I also work at a large company. There's over ten thousand people in the building where i work, not counting other buildings around the world. Decisions made high up, like using Dimensions for file tracking, or UDB for LUW, are completely moronic. Noone with even half a sense of their use would choose those. Decisions made on low levels, (usually by ignoring the rules) end up getting projects done.
If they'd only ask, it is posible for basically everyone to be happy via compromise.
That aside, you should consider the fact that in cases such as this one the developer is not the only one who recognizes benefits from the use of the tool
But he is the main user, and therefore should be the major concern.

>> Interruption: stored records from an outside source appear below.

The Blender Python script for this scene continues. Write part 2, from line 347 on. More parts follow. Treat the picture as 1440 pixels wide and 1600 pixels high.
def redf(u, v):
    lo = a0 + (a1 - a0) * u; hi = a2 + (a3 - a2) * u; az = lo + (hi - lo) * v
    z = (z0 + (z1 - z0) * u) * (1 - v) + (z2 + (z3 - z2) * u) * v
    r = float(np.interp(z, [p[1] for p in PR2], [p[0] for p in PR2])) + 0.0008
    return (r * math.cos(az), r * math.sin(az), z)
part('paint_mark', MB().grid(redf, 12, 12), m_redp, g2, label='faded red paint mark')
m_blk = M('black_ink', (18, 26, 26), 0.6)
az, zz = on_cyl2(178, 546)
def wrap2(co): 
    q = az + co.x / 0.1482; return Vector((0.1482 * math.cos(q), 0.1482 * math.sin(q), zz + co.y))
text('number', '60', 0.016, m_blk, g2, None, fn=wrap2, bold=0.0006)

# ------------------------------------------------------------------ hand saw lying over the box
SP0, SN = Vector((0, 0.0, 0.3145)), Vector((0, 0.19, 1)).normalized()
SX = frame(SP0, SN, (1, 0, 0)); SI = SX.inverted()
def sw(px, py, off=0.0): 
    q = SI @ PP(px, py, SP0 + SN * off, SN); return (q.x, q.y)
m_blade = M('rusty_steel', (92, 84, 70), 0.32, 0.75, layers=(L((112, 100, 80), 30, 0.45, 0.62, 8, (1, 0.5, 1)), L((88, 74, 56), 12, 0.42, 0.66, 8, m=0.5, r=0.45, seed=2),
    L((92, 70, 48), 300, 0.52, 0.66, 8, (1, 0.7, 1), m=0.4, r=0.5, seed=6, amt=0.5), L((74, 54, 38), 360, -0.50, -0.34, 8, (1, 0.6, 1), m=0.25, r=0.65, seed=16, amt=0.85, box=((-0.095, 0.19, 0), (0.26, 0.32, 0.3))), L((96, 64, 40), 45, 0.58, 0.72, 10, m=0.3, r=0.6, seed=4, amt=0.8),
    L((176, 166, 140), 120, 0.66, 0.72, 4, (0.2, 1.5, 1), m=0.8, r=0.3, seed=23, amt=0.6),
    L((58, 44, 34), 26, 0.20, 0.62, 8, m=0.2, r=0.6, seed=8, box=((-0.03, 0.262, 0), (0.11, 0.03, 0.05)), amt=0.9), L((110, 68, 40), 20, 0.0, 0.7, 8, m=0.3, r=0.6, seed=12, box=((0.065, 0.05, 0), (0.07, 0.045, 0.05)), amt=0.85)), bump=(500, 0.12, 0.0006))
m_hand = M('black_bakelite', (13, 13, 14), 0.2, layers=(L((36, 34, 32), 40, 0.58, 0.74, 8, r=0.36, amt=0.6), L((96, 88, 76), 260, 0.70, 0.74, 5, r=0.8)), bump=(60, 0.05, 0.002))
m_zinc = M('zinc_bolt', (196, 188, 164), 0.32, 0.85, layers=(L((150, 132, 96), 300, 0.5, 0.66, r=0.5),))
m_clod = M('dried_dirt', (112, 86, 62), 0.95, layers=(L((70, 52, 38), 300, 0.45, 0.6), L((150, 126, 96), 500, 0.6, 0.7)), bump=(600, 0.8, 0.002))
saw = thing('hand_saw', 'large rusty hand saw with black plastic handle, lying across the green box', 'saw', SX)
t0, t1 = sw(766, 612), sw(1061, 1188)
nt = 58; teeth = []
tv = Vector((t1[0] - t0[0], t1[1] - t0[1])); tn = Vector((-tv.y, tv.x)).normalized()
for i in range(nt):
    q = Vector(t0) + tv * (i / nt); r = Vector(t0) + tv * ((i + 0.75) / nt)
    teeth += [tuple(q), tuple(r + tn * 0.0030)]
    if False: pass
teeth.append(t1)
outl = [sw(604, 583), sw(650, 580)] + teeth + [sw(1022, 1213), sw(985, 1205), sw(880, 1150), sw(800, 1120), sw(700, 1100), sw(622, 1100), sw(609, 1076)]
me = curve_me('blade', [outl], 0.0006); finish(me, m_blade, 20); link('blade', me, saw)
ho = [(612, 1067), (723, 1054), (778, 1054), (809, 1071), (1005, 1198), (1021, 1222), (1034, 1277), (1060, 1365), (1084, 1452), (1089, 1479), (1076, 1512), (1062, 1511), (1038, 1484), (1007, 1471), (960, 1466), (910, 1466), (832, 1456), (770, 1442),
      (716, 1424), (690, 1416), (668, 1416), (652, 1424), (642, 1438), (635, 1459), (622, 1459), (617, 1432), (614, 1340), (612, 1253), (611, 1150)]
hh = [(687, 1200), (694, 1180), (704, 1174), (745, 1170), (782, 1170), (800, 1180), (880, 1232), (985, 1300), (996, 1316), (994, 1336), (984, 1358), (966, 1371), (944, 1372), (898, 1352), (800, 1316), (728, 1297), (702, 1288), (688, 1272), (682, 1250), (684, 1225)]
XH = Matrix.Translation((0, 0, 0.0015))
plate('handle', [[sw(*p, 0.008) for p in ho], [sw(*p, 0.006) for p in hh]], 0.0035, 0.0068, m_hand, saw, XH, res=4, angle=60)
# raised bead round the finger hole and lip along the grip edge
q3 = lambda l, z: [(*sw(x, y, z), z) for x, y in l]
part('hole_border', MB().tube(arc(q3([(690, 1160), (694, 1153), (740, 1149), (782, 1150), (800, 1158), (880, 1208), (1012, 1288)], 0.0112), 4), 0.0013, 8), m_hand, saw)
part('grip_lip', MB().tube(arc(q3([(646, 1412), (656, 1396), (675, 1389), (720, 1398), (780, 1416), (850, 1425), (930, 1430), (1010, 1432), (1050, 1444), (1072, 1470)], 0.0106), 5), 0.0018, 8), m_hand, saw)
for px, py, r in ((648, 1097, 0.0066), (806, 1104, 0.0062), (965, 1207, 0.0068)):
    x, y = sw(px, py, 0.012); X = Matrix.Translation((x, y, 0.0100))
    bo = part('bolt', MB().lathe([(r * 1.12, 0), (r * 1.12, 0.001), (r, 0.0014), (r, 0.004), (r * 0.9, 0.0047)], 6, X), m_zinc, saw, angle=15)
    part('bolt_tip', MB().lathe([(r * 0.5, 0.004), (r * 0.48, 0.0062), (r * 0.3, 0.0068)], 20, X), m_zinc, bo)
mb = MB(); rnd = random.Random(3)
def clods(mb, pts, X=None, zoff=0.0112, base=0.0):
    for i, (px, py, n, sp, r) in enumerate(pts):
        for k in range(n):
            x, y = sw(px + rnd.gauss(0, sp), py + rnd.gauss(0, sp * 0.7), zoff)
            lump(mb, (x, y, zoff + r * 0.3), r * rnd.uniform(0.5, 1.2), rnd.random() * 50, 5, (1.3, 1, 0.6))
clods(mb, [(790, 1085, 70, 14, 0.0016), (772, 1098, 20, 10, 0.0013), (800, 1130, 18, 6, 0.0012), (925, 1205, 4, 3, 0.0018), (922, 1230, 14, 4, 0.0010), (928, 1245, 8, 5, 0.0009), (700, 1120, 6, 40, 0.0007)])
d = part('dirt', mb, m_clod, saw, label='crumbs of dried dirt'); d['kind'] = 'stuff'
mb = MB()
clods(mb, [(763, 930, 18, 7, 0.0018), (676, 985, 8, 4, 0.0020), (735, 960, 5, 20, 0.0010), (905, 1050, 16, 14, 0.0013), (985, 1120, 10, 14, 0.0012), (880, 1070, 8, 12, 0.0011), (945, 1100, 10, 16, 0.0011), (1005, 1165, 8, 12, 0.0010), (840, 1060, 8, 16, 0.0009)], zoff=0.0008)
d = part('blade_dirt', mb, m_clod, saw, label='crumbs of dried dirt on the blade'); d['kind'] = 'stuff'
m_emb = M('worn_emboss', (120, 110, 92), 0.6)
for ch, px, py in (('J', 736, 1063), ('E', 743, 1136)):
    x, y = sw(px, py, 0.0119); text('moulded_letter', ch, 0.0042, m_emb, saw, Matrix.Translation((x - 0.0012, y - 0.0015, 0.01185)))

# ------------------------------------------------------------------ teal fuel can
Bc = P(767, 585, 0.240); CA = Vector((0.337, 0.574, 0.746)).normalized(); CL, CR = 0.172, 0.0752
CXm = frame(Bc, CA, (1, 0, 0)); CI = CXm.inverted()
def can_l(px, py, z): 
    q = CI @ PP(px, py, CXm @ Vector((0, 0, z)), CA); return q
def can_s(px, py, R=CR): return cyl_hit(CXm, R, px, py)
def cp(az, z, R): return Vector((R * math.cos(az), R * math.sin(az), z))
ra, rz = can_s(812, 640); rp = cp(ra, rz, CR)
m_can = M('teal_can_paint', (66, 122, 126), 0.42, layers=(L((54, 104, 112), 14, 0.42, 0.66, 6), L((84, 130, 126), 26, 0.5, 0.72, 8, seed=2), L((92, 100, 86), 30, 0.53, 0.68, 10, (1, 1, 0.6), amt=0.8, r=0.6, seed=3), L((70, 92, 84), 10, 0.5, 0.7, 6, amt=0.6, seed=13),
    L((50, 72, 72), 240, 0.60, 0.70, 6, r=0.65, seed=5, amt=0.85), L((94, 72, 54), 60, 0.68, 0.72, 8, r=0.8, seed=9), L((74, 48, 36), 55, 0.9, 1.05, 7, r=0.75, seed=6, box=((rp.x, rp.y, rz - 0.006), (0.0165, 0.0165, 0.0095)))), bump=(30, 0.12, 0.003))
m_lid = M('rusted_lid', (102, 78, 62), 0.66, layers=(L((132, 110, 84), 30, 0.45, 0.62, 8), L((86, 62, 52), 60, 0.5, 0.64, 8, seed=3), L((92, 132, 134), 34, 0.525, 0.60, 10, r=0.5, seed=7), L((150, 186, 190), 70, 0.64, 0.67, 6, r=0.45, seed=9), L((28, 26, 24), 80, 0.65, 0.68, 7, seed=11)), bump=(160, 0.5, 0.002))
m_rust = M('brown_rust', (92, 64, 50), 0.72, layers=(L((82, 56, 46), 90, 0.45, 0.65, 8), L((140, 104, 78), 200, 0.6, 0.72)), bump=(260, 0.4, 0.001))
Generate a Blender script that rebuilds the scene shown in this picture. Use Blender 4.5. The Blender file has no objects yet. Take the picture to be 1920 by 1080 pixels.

the system also functions to benefit project management
Which should come second, and the work should be done by the manager or supervisor...
promotes company-wide code reuse
Excuse me one second.
Hahahahahahahahahahahahahahahahahahahahahahahahah
OK, i think i'm done for now.
Noone ever resuses code. Mostly because people aren't encouraged to work together, and instead are sent to systems that are hard to use.
records data for the financial folk
Sort of. It does that in theory, i highly doubt that works in practice.
allows upper management to track the progress via reporting
It probably lets them see progress, but certainly not track it. Unless you believe i that "lines of code" thing.
and lets people in different phases of development work together without needing to know how to use multiple tools
Like FTP? That new-fangled, really expesive tool that noone ever uses?
(saving us huge $$ in licensing and training fees).
Because you get to consolidate it in one tool? If the individuals are using separate systems, they are usually free and easy to use.
These sorts of benefits are measured in the hundreds of millions of dollars woth of savings to a company like mine
I don't believe you.
and they're things that can be sabotaged if developers (or other users) decide that they don't need to play ball.
No, they are things that cannot be implemented.
My guess is that you arer a manager that has finally seen the light, and that coders actually are monkeys, and that decisions are in place as soon as you think it.
I have a radically different view of people. But, that's probably why you're a manager and im just a programmer.
I know this can seem strange if you're used to smaller companies (like I was until I came to work here), but take it from me that a lot of the stuff you take for granted at a company with a few hundred people is the sort of thing that is very hard to achieve at larger companies.
Only because of stupid managers.
I just saw one person save the company millions of dollars. Literally. He took an outsourced project that costs hundreds of thousands of dollars to develop (very much recurring costs), and supported in with about two people. Basically, because managers liked being dragged around by salesman, noone actually took a second look at it, and it grew out of hand.
It is moronic decisions that managers make without input from the developers that cost companies millions of dollars. If a manager makes a decision and then complains that the developers aren't following his lead and costing millions, just makes me wonder.
Have you read my journal today?
ssh - don't disturb the technical telnet.
I looked everywhere, but could not find the matching Player's Handbook for IT employees. And is the company going to hit us up for a million different manuals on things from how to run an email server campaign to how an SQL admin prestige class should be played, or will it only be the core books including the Monster Manual. I expect that last book should be very complete this time and not leave out such beasts as:
Outlook Golem
Drunk Old Liche at the Front Desk
Guy with the Swampy Looking Keyboard
Deletinous Cube
Sales Elemental
and Bob from Accounting
"Beware of he who would deny you access to information, for in his heart, he dreams himself your master."